Navigate

UNC Honors Veterans in Campus Ceremony

SFC Sean P. Murphy, and his son Colin Murphy, age 3.

SFC Sean P. Murphy, and his son Colin Murphy, age 3. (Photo by Sarah Arneson ’96)

Under a brilliant blue sky and surrounded by the colors of autumn, several hundred people gathered at the Carolina Alumni Memorial in Memory of Those Lost in Military Service on Thursday for the campus’ annual Veterans Day ceremony.

ROTC cadets and midshipmen assembled in dress uniforms at 11 a.m. on the 11th day of the 11th month, a day first designated as Armistice Day to mark the peace signing by the Allies and the Germans in 1918 that ended World War I.

A color guard representing all three UNC ROTC programs – Army, Air Force and Naval/Marine – assembled at 10:40 a.m. before presenting the colors. Veterans were asked to stand and were recognized as the conflict in which they served is named.

This year’s speaker was retired Col. Bill Causey ’68, a Greensboro native who enlisted in the Army in 1969 and was a distinguished military graduate from Engineer Officer Candidate School the next year.

Causey also spoke at this service in 1995, two years after Carolina began holding the annual event.

“World War II was then 50 years in the past,” he noted. His father had attended that ceremony and, Causey added, he died a year later.

“Now Korea is 60 years ago,” and military veterans of the Vietnam War era are dying at a rate of 309 a day, Causey said.

He urged his audience to seize the present while appreciating the past: “You’ve got a mission,” he said. “Go out and find every veteran you can and thank them for their service.”

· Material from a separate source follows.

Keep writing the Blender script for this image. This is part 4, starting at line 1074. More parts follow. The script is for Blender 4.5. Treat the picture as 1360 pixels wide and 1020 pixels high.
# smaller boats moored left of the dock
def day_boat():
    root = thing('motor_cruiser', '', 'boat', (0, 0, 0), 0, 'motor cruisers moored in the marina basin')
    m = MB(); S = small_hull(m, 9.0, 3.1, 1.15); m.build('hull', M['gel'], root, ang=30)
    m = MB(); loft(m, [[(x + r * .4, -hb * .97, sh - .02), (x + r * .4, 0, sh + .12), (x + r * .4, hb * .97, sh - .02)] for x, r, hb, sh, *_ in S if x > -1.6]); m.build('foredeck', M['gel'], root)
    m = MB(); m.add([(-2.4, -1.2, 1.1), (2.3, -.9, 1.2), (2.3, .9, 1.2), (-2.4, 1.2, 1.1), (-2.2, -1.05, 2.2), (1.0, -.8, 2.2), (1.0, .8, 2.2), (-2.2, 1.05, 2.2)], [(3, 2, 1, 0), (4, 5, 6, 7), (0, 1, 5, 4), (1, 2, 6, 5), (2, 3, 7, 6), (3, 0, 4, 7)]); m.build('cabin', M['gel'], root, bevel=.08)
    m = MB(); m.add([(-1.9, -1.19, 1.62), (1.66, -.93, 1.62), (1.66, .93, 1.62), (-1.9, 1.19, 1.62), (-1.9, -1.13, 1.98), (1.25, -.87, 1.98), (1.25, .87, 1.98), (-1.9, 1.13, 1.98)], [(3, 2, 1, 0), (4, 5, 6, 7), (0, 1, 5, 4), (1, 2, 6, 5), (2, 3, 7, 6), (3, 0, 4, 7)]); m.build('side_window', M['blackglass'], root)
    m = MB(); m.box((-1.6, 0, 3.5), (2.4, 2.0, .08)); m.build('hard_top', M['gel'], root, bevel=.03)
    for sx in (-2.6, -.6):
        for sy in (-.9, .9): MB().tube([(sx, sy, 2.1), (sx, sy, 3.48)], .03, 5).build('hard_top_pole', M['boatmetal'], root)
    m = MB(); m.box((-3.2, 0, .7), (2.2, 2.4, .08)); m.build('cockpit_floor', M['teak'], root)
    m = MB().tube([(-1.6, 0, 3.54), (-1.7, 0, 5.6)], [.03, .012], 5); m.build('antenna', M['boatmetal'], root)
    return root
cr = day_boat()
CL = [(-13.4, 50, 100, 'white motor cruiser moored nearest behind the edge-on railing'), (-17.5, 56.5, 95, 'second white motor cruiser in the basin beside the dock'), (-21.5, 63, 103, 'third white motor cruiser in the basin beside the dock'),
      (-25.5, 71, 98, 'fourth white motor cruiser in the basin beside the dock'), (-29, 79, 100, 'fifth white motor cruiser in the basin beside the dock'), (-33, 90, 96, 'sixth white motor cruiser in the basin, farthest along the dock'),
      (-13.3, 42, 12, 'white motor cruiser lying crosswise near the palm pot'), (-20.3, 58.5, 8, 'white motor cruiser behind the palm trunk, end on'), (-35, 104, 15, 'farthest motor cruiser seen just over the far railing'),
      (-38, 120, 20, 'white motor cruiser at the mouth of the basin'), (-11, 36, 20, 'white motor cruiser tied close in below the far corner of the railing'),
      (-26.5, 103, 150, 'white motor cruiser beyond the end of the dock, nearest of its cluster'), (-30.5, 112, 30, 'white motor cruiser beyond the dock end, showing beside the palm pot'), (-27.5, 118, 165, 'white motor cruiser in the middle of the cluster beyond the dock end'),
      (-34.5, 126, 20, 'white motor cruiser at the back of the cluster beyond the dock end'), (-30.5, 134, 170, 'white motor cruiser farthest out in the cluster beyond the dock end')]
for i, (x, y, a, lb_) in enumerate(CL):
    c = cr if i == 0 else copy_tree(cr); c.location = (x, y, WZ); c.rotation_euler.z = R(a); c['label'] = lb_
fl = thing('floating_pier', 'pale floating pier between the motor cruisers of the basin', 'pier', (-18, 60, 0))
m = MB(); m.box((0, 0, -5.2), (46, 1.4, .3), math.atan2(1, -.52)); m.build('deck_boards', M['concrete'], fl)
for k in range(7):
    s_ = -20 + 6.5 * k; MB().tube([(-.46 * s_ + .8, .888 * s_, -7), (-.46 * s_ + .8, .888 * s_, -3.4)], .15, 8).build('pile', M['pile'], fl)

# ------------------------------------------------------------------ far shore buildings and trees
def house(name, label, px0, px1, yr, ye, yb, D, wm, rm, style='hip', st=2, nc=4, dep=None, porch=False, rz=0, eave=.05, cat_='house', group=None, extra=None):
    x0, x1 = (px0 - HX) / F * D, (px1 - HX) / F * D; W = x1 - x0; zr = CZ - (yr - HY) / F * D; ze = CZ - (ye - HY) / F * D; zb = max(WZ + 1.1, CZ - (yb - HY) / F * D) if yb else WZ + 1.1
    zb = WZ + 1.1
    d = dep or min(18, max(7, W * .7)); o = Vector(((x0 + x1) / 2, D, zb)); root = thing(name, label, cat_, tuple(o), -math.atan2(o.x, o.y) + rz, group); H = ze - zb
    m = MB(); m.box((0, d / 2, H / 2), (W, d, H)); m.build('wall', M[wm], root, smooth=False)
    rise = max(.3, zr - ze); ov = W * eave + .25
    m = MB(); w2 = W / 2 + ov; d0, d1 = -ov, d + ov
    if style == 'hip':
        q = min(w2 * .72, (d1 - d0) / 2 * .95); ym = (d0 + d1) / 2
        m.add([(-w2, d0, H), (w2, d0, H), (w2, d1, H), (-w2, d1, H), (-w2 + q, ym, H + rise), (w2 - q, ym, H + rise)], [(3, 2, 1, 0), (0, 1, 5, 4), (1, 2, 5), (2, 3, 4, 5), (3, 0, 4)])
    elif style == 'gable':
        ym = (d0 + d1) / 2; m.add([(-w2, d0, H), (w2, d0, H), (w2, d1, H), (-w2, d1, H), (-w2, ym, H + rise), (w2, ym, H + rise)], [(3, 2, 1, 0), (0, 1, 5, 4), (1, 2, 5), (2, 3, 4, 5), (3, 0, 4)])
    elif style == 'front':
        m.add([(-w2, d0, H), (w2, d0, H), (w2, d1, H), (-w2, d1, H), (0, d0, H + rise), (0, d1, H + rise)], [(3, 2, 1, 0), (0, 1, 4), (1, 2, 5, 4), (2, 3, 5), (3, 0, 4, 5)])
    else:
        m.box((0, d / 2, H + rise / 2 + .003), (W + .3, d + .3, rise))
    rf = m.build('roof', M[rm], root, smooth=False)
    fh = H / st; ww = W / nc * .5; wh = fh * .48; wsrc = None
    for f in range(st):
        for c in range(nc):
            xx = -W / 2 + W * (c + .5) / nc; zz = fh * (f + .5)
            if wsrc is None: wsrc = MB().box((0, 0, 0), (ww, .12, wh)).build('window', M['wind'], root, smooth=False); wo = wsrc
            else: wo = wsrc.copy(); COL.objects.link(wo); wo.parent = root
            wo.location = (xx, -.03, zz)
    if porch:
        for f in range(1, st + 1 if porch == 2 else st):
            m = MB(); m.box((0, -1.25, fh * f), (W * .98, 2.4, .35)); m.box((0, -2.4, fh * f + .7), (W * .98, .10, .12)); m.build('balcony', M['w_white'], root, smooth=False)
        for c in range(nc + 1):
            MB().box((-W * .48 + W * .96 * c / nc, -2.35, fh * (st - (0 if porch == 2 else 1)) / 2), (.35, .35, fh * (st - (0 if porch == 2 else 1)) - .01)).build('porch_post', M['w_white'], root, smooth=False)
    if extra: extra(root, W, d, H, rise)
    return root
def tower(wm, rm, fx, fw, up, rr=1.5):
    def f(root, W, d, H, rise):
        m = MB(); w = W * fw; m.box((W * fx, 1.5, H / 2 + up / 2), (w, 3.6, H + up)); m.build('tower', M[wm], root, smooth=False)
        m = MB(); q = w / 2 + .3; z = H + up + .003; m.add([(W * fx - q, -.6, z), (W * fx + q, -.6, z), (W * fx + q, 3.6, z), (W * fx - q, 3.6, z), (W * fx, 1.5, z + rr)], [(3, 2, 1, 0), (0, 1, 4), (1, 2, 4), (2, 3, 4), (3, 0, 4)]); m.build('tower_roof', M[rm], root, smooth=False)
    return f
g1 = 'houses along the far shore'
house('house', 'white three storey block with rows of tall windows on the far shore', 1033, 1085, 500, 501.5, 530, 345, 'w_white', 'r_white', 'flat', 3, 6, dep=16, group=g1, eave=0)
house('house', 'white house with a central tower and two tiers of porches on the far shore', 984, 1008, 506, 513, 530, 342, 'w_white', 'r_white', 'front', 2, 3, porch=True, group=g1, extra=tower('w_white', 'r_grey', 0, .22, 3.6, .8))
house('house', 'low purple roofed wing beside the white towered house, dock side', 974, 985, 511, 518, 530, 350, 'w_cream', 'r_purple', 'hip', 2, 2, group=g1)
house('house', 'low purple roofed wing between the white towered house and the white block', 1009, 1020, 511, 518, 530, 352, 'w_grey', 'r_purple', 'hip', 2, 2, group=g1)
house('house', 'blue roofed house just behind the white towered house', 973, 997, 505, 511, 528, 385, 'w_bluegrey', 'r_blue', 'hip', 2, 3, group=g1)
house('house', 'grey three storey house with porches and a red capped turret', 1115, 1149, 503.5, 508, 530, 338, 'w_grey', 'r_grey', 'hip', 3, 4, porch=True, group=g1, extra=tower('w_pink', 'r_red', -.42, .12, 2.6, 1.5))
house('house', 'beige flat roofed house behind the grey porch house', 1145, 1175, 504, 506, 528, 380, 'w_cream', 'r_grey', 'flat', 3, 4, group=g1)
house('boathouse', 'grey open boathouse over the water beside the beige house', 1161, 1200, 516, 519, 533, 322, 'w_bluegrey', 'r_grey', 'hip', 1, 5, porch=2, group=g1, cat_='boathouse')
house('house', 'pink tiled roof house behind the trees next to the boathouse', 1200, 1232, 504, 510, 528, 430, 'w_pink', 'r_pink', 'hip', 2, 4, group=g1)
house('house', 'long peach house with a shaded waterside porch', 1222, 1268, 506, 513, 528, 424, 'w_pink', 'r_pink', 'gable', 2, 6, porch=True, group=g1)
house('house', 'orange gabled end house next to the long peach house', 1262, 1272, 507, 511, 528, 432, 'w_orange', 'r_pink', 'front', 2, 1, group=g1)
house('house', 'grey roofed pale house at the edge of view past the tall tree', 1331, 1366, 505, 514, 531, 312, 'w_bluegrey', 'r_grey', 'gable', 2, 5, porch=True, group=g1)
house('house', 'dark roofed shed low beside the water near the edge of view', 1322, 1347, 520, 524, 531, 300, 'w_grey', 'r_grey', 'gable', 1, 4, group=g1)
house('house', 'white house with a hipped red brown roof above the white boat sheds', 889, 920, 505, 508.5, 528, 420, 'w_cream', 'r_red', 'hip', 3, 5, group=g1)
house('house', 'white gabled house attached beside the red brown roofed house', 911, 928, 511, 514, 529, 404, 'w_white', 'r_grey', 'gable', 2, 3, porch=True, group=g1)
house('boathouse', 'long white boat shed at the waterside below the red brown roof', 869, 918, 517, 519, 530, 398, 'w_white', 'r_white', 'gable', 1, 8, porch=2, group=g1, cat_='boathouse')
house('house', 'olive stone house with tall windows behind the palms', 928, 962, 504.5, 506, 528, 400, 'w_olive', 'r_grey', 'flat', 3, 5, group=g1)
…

Causey served with the 173rd Airborne Brigade in Vietnam. He also was a parachute officer for the 82d Airborne Division and commander of the fifth Carolina Brigade, First Region, U.S. Army ROTC Cadet Command, responsible for Army ROTC activities in North and South Carolina. In addition to majoring in business at Carolina, he has two master’s degrees: in business from Chapman University and in national security and strategic studies from the Naval War College. He also completed the advanced management program in the Fuqua School of Business at Duke University.

Causey’s awards and decorations include the Legion of Merit, Bronze Star Medal, Meritorious Service Medal, Army Commendation Medal, Army Achievement Medal, Military Outstanding Volunteer Service Medal, Army General Staff Identification Badge and Master Parachutist Badge.

Upon its dedication in 2007, the memorial honored alumni killed during wartime from the Civil War to the Gulf War. It was designed to allow addition of names not discovered in research for creating the memorial, as well as those lost later.

On May 11, 2009, Navy Cmdr. Charles Keith Springle ’79 was killed in Baghdad, becoming the first Carolina alumnus to die in the Iraq war. On Aug. 18, 2009, Army paratrooper Morris L. Walker ’08 was killed in the war in Afghanistan, becoming UNC’s first alumnus to die in that war.

A list of Carolina alumni lost in war, with a biographical page for each of the 715 alumni who have died during wartime, is on the GAA website at alumni.unc.edu/veterans.

Army ROTC – the Tar Heel Battalion – sponsored this year’s ceremony, organized by 24-year veteran Master Sgt. Larry Thomas of Durham. Additional sponsors include the UNC College of Arts and Sciences and its curriculum in peace, war and defense.